Booth Island & Vernadsky Station

Late yesterday evening we crossed the Antarctic Circle northbound and arrived this morning in the vicinity of Booth Island which forms one side of the famed Lemaire Channel. In traveling north we have returned to the land of the chinstrap and gentoo penguins, neither of which breeds below the Antarctic Circle. It is a measure of how well the Adélie penguin is adapted to life in Antarctica that the species seems to prefer conditions farther south. Indeed, it is likely that the north-western part of the Antarctic Peninsula is almost too warm for Adélie penguins, and getting warmer.

Climate studies on the Antarctic Peninsula have shown that the region has warmed year-round by about 3°C over the past 50 years - the fastest warming recorded anywhere on the planet over that period. This increase has been linked to a reduction in sea ice cover in the area and a decline in Adélie penguins, most likely because the winter sea ice is an important habitat for krill, the staple food source for Adélie penguins. At the same time, the gentoo penguin population on the peninsula has increased, both in terms of overall numbers and also extending their range to the south. Gentoo penguins are more typically a species of relatively warmer climes farther north, such as South Georgia and the Falkland Islands, and as a result they have been able to prosper on a warmer peninsula. They are also less of a krill specialist than Adélie penguins.

This morning we landed on Booth Island, one of few sites on the peninsula where all three species of brushtail penguin breed, but for how much longer? The Adélie penguin population here has declined from 100 pairs in 1983 to 10 pairs today, counted by our on board Oceanites researchers. Over the same period gentoo penguins at Booth Island have increased from 400 pairs to 1,200 pairs.

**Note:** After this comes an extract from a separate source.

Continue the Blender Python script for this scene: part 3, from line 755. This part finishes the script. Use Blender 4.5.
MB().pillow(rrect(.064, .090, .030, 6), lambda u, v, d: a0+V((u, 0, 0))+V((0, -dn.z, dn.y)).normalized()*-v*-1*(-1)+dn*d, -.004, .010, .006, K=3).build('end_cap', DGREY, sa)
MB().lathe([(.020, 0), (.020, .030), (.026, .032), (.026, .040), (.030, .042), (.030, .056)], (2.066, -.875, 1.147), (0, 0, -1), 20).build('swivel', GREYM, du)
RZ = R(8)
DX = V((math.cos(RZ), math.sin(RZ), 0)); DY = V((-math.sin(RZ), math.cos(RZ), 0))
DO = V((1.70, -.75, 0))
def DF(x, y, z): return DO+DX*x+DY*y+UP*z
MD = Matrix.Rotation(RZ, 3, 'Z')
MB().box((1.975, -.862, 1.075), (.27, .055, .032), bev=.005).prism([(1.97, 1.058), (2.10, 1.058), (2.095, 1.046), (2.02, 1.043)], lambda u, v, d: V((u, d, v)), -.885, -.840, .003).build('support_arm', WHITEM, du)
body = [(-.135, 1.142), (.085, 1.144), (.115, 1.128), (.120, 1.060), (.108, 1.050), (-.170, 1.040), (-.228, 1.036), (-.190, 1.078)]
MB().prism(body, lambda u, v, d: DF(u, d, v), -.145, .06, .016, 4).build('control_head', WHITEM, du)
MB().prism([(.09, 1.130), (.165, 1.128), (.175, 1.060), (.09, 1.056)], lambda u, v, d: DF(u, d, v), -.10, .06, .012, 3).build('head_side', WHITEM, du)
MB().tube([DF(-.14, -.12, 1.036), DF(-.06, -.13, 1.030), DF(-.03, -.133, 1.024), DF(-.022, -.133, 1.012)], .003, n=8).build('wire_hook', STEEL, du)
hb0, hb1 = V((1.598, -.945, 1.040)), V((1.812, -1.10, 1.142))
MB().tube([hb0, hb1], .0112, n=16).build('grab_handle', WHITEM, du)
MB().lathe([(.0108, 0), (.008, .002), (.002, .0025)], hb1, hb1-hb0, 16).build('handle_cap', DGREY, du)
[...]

This afternoon, we visited the Ukrainian scientific base of Vernadsky Station. With the breakup of the Soviet Union the newly established country of Ukraine became a signatory to the Antarctic Treaty and established a presence in Antarctica by purchasing Faraday Station from the British for the sum of one pound. A good deal for the British, who would otherwise have been faced with the expensive responsibility of removing the unwanted buildings. Another part of the deal was the continuation of the climate monitoring research started by the British, adding to this invaluable long term set of data.

It is this data that allows us to document the increase in temperature around the peninsula and make the link with the changing penguin populations. It is somehow fitting that this year gentoo penguins started breeding at Vernadsky Station; for now the most southerly breeding gentoo penguins in this warming world.